What Is An – Arm’s Length Mortgage?

The term “arm’s length” is used by CRA to refer to how close or distant the borrower/property owner and the lender are in relation to each other.  According to the Income Tax Act, you are NOT considered to have an “arm’s length” relationship to a third party that is directly related to you through blood, marriage, or adoption. For example, Friends, Strangers, Uncles, Cousins are not considered to be related under the Act.

An “Arm’s Length Mortgage” therefore means a mortgage provided to any person or entity that is considered arm’s length to the lender.

Terms and Conditions

Just like most things in real estate the terms and conditions really comes down to what you can negotiate with the RRSP lender. this relates to the length of the term the interest ratethe payment structure. You could even structure upfront and or balloon payment that covered the entire amount of the interest on the RRSP mortgage.

There are however some minimum and maximums that you do need to follow.

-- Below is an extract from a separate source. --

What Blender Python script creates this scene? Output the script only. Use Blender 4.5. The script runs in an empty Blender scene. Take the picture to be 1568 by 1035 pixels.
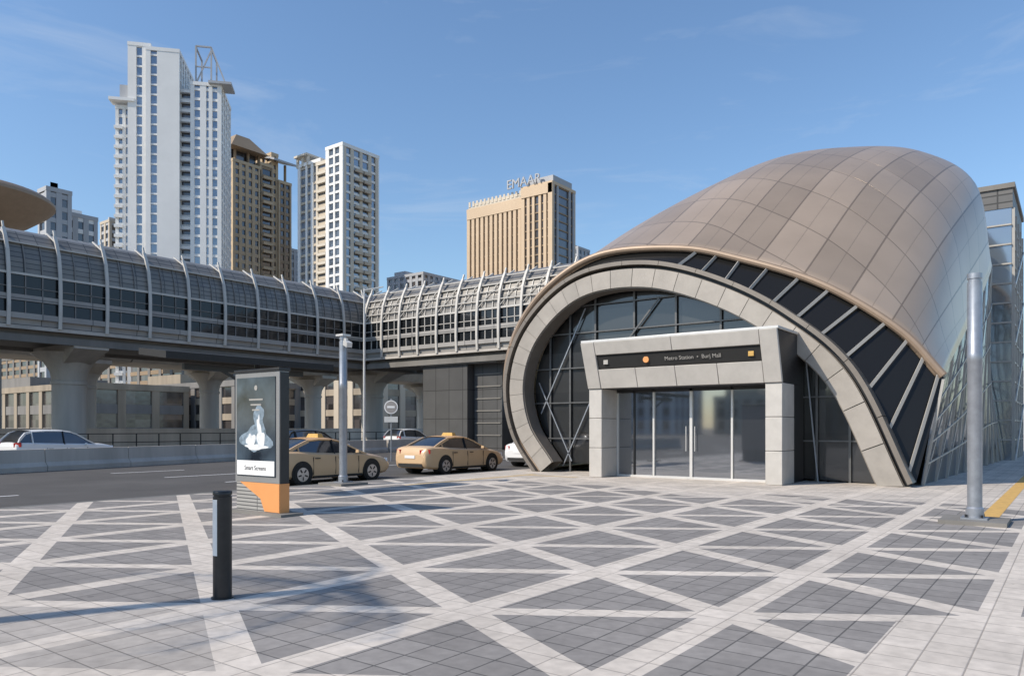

  • 2% minimum and 30% maximum interest
  • maximum 35 year amortization
  • maximum 90% loan to value
  • maximum 10 year term

When you find a potential investor who is interested in using their RRSPs to help you with financing really need to consider the amount of time and effort that you need to go through in order to get and maintain these funds. As a general rule of fun trying to utilize RRSPs that have less than $25,000 in them does not seem to work out well.  This comes down to the appraisal, legal, setup  and administrative costs to set up this type of mortgage.  These costs are often paid by the borrower, which can push up the annual cost of using this financing option.

What this really means is that you are giving them a fixed return on their  money in the RRSP over a set period of time.  The loan to value is going to be one of the things that will be important to the RRSP mortgage vender.  For example, if the property you own is worth $200,000 and you have a loan of $120,000 then a lender may only give you 75 to 80% loan to value. If you were to get 80% loan to value with the mortgage and $40,000 RRSP second mortgage.  The higher the loan-to-value the higher the risk to the lender. In most cases RRSP mortgages are second mortgages but if you are to get a first mortgage it would offer more flexibility to you as the borrower then some higher cost financing options like professional lenders.